Work to be completed -
Copy out all of the data exactly as it appears.
%%
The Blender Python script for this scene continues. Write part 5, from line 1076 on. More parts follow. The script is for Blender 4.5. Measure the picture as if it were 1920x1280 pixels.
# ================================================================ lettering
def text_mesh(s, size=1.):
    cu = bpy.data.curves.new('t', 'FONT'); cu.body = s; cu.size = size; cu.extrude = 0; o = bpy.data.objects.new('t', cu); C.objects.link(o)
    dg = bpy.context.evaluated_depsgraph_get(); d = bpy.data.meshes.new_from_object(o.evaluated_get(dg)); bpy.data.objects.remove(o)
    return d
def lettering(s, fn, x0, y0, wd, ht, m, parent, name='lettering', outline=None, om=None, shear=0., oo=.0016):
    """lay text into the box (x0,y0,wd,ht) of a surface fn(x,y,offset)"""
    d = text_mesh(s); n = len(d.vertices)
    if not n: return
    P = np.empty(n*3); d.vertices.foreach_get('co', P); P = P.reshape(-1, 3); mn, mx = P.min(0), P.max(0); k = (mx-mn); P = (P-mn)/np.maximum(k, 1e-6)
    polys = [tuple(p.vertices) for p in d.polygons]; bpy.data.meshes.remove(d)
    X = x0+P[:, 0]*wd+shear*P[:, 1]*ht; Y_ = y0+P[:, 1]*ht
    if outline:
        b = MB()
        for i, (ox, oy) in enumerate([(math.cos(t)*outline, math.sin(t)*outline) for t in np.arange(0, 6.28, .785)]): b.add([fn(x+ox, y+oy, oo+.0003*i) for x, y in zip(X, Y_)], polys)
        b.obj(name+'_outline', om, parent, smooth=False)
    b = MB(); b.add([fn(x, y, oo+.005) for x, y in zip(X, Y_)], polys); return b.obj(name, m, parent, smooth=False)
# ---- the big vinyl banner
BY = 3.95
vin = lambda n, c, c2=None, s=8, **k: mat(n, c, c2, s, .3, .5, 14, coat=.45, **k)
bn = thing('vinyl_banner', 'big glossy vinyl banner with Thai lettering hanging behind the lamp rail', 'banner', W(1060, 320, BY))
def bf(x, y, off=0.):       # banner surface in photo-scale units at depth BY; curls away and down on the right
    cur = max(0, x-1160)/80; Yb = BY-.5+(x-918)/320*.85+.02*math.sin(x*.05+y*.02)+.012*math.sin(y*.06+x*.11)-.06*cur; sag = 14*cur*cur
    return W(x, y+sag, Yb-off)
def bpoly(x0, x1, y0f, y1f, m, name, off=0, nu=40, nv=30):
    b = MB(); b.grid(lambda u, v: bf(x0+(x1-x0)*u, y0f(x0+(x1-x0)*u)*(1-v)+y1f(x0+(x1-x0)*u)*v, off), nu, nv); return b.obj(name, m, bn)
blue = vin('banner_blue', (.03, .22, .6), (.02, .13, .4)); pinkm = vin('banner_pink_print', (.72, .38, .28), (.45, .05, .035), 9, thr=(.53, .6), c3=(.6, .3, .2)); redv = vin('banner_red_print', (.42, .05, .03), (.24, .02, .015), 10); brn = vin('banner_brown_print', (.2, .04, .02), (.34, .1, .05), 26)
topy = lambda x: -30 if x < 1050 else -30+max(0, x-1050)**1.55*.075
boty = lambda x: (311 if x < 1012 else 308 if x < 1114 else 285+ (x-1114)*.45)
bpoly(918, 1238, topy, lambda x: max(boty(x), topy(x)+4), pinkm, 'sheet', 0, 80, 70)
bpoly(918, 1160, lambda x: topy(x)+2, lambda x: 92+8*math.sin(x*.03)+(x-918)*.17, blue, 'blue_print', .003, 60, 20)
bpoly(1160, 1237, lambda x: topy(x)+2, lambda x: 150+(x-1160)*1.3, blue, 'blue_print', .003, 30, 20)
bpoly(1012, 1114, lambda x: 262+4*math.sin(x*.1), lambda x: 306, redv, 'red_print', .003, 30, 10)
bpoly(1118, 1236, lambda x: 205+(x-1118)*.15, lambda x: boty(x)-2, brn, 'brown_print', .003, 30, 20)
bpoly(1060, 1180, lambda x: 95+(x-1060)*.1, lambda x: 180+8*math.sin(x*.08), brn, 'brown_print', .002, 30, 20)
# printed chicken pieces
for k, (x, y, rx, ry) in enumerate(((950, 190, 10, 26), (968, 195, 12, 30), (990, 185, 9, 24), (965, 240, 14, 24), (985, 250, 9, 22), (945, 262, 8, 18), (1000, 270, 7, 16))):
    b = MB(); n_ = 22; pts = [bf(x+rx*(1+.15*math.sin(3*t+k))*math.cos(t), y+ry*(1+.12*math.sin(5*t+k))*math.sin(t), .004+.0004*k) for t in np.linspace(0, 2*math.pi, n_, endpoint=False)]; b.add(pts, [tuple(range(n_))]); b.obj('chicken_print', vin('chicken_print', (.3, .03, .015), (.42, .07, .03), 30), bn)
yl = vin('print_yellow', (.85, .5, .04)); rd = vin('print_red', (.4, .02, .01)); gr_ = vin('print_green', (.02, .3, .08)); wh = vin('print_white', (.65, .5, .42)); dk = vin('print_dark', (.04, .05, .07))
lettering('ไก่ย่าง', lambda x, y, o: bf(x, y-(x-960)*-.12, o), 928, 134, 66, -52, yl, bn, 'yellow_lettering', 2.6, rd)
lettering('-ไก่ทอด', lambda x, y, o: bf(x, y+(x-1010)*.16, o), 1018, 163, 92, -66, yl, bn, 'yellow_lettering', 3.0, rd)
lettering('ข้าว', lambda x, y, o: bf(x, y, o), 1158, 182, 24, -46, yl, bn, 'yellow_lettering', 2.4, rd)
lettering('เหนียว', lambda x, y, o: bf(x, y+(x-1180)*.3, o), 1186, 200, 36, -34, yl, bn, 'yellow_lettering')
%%
Full output -
The Blender Python script for this scene continues. Write part 5, from line 1076 on. More parts follow. The script is for Blender 4.5. Measure the picture as if it were 1920x1280 pixels.
# ================================================================ lettering
def text_mesh(s, size=1.):
    cu = bpy.data.curves.new('t', 'FONT'); cu.body = s; cu.size = size; cu.extrude = 0; o = bpy.data.objects.new('t', cu); C.objects.link(o)
    dg = bpy.context.evaluated_depsgraph_get(); d = bpy.data.meshes.new_from_object(o.evaluated_get(dg)); bpy.data.objects.remove(o)
    return d
def lettering(s, fn, x0, y0, wd, ht, m, parent, name='lettering', outline=None, om=None, shear=0., oo=.0016):
    """lay text into the box (x0,y0,wd,ht) of a surface fn(x,y,offset)"""
    d = text_mesh(s); n = len(d.vertices)
    if not n: return
    P = np.empty(n*3); d.vertices.foreach_get('co', P); P = P.reshape(-1, 3); mn, mx = P.min(0), P.max(0); k = (mx-mn); P = (P-mn)/np.maximum(k, 1e-6)
    polys = [tuple(p.vertices) for p in d.polygons]; bpy.data.meshes.remove(d)
    X = x0+P[:, 0]*wd+shear*P[:, 1]*ht; Y_ = y0+P[:, 1]*ht
    if outline:
        b = MB()
        for i, (ox, oy) in enumerate([(math.cos(t)*outline, math.sin(t)*outline) for t in np.arange(0, 6.28, .785)]): b.add([fn(x+ox, y+oy, oo+.0003*i) for x, y in zip(X, Y_)], polys)
        b.obj(name+'_outline', om, parent, smooth=False)
    b = MB(); b.add([fn(x, y, oo+.005) for x, y in zip(X, Y_)], polys); return b.obj(name, m, parent, smooth=False)
# ---- the big vinyl banner
BY = 3.95
vin = lambda n, c, c2=None, s=8, **k: mat(n, c, c2, s, .3, .5, 14, coat=.45, **k)
bn = thing('vinyl_banner', 'big glossy vinyl banner with Thai lettering hanging behind the lamp rail', 'banner', W(1060, 320, BY))
def bf(x, y, off=0.):       # banner surface in photo-scale units at depth BY; curls away and down on the right
    cur = max(0, x-1160)/80; Yb = BY-.5+(x-918)/320*.85+.02*math.sin(x*.05+y*.02)+.012*math.sin(y*.06+x*.11)-.06*cur; sag = 14*cur*cur
    return W(x, y+sag, Yb-off)
def bpoly(x0, x1, y0f, y1f, m, name, off=0, nu=40, nv=30):
    b = MB(); b.grid(lambda u, v: bf(x0+(x1-x0)*u, y0f(x0+(x1-x0)*u)*(1-v)+y1f(x0+(x1-x0)*u)*v, off), nu, nv); return b.obj(name, m, bn)
blue = vin('banner_blue', (.03, .22, .6), (.02, .13, .4)); pinkm = vin('banner_pink_print', (.72, .38, .28), (.45, .05, .035), 9, thr=(.53, .6), c3=(.6, .3, .2)); redv = vin('banner_red_print', (.42, .05, .03), (.24, .02, .015), 10); brn = vin('banner_brown_print', (.2, .04, .02), (.34, .1, .05), 26)
topy = lambda x: -30 if x < 1050 else -30+max(0, x-1050)**1.55*.075
boty = lambda x: (311 if x < 1012 else 308 if x < 1114 else 285+ (x-1114)*.45)
bpoly(918, 1238, topy, lambda x: max(boty(x), topy(x)+4), pinkm, 'sheet', 0, 80, 70)
bpoly(918, 1160, lambda x: topy(x)+2, lambda x: 92+8*math.sin(x*.03)+(x-918)*.17, blue, 'blue_print', .003, 60, 20)
bpoly(1160, 1237, lambda x: topy(x)+2, lambda x: 150+(x-1160)*1.3, blue, 'blue_print', .003, 30, 20)
bpoly(1012, 1114, lambda x: 262+4*math.sin(x*.1), lambda x: 306, redv, 'red_print', .003, 30, 10)
bpoly(1118, 1236, lambda x: 205+(x-1118)*.15, lambda x: boty(x)-2, brn, 'brown_print', .003, 30, 20)
bpoly(1060, 1180, lambda x: 95+(x-1060)*.1, lambda x: 180+8*math.sin(x*.08), brn, 'brown_print', .002, 30, 20)
# printed chicken pieces
for k, (x, y, rx, ry) in enumerate(((950, 190, 10, 26), (968, 195, 12, 30), (990, 185, 9, 24), (965, 240, 14, 24), (985, 250, 9, 22), (945, 262, 8, 18), (1000, 270, 7, 16))):
    b = MB(); n_ = 22; pts = [bf(x+rx*(1+.15*math.sin(3*t+k))*math.cos(t), y+ry*(1+.12*math.sin(5*t+k))*math.sin(t), .004+.0004*k) for t in np.linspace(0, 2*math.pi, n_, endpoint=False)]; b.add(pts, [tuple(range(n_))]); b.obj('chicken_print', vin('chicken_print', (.3, .03, .015), (.42, .07, .03), 30), bn)
yl = vin('print_yellow', (.85, .5, .04)); rd = vin('print_red', (.4, .02, .01)); gr_ = vin('print_green', (.02, .3, .08)); wh = vin('print_white', (.65, .5, .42)); dk = vin('print_dark', (.04, .05, .07))
lettering('ไก่ย่าง', lambda x, y, o: bf(x, y-(x-960)*-.12, o), 928, 134, 66, -52, yl, bn, 'yellow_lettering', 2.6, rd)
lettering('-ไก่ทอด', lambda x, y, o: bf(x, y+(x-1010)*.16, o), 1018, 163, 92, -66, yl, bn, 'yellow_lettering', 3.0, rd)
lettering('ข้าว', lambda x, y, o: bf(x, y, o), 1158, 182, 24, -46, yl, bn, 'yellow_lettering', 2.4, rd)
lettering('เหนียว', lambda x, y, o: bf(x, y+(x-1180)*.3, o), 1186, 200, 36, -34, yl, bn, 'yellow_lettering')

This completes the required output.